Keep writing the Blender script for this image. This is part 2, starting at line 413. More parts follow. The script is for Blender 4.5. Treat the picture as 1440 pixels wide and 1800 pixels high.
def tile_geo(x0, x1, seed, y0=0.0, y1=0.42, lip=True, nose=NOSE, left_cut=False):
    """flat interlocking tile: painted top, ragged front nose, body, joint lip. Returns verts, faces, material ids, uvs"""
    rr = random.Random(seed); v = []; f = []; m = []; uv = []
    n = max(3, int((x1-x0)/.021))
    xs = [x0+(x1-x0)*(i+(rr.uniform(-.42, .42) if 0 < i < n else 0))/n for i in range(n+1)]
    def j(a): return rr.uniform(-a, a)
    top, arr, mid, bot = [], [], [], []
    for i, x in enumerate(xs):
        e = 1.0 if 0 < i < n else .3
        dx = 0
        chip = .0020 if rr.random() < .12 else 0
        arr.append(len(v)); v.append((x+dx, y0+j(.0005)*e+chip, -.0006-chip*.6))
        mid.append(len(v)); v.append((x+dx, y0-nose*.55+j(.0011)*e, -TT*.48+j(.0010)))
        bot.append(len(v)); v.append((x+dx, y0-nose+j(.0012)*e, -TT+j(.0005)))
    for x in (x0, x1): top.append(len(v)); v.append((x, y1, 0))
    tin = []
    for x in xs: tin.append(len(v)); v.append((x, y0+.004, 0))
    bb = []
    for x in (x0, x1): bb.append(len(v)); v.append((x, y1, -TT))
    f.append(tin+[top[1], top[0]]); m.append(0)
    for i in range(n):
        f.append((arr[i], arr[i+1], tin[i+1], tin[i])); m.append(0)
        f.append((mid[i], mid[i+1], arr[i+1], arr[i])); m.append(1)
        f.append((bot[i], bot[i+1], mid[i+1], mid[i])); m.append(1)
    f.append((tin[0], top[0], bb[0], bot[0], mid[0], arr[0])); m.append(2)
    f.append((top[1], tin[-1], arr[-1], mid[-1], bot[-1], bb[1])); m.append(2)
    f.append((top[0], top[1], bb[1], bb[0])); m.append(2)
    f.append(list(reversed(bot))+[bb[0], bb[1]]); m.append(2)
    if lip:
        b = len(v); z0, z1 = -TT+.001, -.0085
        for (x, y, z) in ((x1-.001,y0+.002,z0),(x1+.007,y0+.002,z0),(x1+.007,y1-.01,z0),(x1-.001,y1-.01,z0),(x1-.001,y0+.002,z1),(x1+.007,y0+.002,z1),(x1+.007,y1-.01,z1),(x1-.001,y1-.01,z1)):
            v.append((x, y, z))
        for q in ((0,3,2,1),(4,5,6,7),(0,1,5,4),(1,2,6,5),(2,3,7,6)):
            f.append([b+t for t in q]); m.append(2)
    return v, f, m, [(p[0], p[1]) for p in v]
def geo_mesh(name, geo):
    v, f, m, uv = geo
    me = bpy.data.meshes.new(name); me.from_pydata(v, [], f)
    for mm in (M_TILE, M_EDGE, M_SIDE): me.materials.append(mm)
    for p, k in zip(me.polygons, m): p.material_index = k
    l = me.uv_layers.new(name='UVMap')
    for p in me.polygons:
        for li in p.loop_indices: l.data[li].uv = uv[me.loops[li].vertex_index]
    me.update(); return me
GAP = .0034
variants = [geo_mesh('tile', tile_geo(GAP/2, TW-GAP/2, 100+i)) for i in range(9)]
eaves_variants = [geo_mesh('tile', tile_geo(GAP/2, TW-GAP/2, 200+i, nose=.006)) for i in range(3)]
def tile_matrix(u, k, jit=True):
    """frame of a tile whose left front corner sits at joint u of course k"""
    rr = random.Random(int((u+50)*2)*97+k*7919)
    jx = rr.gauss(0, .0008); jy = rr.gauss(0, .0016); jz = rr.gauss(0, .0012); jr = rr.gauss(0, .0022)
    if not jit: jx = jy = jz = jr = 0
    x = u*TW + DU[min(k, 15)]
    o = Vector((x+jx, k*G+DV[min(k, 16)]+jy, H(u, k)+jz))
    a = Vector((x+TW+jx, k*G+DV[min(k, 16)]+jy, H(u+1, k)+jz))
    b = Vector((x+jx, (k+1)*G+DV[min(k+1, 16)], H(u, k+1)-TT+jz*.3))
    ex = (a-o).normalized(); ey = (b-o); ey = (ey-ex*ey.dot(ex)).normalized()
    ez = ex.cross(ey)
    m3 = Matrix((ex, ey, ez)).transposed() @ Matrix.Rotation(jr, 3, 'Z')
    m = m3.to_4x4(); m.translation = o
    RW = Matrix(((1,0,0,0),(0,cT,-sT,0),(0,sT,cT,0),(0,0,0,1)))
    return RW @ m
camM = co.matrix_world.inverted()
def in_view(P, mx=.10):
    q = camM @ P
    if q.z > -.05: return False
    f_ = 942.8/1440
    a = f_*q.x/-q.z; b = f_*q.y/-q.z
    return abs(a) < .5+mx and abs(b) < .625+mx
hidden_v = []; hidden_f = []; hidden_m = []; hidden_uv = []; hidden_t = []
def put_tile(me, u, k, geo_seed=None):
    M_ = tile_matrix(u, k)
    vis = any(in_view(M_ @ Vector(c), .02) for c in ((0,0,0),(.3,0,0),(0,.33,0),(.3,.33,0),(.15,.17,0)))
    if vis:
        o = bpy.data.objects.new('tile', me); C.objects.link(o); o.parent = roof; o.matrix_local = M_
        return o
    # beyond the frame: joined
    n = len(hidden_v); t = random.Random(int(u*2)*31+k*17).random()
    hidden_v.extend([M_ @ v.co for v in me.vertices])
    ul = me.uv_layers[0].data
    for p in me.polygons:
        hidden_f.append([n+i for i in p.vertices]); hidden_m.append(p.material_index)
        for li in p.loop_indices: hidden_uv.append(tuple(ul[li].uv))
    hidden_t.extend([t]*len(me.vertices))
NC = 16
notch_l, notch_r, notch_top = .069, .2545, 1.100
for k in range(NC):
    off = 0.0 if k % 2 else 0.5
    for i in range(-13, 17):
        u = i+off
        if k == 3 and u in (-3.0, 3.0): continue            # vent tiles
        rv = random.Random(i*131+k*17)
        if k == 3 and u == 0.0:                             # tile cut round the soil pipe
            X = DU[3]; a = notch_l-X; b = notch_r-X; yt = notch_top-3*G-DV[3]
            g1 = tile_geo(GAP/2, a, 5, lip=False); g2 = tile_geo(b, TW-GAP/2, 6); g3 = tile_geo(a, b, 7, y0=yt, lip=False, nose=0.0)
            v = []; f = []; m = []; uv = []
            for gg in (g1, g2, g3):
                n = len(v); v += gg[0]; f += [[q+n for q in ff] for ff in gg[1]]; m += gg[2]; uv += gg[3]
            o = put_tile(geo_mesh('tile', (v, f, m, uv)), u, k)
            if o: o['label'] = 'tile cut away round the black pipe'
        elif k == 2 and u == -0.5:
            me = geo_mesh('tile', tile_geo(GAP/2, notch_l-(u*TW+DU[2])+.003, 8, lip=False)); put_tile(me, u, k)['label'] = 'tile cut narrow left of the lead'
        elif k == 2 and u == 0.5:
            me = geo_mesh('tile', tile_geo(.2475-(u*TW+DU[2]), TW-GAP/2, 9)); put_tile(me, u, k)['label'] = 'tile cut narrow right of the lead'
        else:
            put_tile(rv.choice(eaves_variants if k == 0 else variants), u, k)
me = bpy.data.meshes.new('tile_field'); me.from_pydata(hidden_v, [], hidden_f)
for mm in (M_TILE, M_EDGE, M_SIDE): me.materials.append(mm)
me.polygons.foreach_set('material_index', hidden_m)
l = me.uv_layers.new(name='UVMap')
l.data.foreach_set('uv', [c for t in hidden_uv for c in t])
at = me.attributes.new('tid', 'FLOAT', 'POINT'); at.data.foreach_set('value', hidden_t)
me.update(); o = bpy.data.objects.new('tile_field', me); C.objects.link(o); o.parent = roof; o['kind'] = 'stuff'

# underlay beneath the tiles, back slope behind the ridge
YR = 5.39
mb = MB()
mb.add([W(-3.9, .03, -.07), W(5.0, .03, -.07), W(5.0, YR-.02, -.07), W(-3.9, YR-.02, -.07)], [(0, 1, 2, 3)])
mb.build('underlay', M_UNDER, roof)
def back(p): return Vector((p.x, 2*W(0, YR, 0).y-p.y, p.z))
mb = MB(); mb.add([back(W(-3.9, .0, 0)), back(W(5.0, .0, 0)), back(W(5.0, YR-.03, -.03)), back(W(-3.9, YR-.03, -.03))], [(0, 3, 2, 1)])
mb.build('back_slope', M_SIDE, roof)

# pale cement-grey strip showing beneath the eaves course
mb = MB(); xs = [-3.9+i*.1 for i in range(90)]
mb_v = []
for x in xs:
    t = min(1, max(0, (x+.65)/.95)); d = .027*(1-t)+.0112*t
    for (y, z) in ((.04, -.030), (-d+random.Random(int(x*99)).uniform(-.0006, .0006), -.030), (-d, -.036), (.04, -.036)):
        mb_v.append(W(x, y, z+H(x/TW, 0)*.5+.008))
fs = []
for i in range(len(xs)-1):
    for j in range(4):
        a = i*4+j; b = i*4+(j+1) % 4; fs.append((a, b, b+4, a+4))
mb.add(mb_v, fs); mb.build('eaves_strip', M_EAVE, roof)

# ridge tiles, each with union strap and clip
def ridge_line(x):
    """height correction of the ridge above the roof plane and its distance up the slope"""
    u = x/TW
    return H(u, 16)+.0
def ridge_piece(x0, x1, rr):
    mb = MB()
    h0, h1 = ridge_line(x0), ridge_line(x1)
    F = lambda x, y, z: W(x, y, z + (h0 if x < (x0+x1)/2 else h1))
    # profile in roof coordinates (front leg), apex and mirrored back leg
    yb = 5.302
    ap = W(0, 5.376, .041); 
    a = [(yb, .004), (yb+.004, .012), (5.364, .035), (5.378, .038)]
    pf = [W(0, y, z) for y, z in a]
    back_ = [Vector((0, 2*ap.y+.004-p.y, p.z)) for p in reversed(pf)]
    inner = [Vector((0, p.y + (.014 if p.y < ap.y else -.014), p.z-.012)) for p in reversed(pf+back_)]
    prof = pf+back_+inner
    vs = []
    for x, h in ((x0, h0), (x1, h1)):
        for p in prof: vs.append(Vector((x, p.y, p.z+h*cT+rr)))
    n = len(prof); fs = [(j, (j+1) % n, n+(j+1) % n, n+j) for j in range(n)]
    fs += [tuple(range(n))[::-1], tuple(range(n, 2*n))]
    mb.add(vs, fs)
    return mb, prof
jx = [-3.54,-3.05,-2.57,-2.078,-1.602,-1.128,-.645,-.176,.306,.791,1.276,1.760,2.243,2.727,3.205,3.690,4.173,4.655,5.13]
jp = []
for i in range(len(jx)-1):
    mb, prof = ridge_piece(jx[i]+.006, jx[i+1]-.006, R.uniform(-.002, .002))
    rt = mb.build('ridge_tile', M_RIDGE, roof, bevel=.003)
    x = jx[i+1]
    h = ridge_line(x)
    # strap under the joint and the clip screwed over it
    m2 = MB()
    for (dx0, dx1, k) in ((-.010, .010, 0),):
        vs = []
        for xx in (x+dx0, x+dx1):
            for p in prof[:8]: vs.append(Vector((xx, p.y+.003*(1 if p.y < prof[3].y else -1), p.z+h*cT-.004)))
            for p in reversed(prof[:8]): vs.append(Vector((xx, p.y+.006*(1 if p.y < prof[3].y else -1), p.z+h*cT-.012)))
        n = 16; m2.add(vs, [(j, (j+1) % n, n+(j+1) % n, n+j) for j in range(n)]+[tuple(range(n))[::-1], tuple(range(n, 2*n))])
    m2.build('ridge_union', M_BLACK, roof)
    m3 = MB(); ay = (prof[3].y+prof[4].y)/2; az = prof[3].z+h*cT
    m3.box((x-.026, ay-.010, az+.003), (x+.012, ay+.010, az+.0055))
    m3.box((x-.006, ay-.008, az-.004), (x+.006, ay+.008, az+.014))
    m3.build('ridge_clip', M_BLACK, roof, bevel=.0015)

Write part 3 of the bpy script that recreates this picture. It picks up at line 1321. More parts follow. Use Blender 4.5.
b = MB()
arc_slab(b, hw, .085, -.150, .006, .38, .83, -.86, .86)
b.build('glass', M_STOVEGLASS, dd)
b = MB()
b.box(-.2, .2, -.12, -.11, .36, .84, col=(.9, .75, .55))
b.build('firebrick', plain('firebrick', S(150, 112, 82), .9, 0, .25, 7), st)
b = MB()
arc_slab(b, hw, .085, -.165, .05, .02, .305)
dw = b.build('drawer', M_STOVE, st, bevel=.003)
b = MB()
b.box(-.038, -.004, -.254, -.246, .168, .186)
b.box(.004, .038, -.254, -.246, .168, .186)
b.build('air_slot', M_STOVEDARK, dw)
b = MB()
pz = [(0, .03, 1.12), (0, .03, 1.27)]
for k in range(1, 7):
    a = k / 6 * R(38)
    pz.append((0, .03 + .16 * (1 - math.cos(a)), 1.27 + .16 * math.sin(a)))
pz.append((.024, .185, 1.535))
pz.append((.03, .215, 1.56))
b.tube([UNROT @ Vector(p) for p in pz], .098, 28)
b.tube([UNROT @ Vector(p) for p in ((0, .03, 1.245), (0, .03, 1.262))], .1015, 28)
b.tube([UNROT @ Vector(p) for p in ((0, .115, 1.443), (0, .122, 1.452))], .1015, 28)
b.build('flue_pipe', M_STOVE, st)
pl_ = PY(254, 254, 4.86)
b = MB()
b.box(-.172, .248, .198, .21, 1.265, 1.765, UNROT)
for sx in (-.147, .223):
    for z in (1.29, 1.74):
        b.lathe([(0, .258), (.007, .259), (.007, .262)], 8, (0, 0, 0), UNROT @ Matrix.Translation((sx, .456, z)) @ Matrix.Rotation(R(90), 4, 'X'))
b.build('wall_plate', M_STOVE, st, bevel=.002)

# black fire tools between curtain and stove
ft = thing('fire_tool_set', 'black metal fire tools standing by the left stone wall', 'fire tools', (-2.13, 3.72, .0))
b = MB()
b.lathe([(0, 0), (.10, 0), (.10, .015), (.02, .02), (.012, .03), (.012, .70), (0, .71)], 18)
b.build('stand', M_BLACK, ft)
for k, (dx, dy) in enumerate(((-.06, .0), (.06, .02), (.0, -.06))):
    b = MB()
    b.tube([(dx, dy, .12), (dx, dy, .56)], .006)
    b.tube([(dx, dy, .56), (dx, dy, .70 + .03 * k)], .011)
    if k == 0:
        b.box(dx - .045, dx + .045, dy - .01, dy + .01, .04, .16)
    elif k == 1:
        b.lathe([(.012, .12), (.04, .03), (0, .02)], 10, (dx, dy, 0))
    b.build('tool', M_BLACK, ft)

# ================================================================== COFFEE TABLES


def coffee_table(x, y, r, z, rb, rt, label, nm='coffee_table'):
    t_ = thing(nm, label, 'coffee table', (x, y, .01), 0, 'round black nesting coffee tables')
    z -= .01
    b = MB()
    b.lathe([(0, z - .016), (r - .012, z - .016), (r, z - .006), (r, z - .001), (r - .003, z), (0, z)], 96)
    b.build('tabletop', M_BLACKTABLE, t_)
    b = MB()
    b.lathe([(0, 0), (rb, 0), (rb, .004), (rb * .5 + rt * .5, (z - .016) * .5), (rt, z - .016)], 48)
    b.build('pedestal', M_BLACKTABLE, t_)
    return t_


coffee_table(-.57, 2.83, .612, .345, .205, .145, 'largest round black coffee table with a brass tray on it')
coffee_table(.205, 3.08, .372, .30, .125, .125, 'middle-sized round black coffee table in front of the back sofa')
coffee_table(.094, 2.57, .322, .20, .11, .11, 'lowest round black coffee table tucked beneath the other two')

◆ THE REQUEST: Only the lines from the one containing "f.append((bot[i], bot[i+1], mid[i+1], mid[i]));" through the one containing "me = bpy.data.meshes.new(name);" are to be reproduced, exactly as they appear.

◆ RESULT FOR THIS TASK:
        f.append((bot[i], bot[i+1], mid[i+1], mid[i])); m.append(1)
    f.append((tin[0], top[0], bb[0], bot[0], mid[0], arr[0])); m.append(2)
    f.append((top[1], tin[-1], arr[-1], mid[-1], bot[-1], bb[1])); m.append(2)
    f.append((top[0], top[1], bb[1], bb[0])); m.append(2)
    f.append(list(reversed(bot))+[bb[0], bb[1]]); m.append(2)
    if lip:
        b = len(v); z0, z1 = -TT+.001, -.0085
        for (x, y, z) in ((x1-.001,y0+.002,z0),(x1+.007,y0+.002,z0),(x1+.007,y1-.01,z0),(x1-.001,y1-.01,z0),(x1-.001,y0+.002,z1),(x1+.007,y0+.002,z1),(x1+.007,y1-.01,z1),(x1-.001,y1-.01,z1)):
            v.append((x, y, z))
        for q in ((0,3,2,1),(4,5,6,7),(0,1,5,4),(1,2,6,5),(2,3,7,6)):
            f.append([b+t for t in q]); m.append(2)
    return v, f, m, [(p[0], p[1]) for p in v]
def geo_mesh(name, geo):
    v, f, m, uv = geo
    me = bpy.data.meshes.new(name); me.from_pydata(v, [], f)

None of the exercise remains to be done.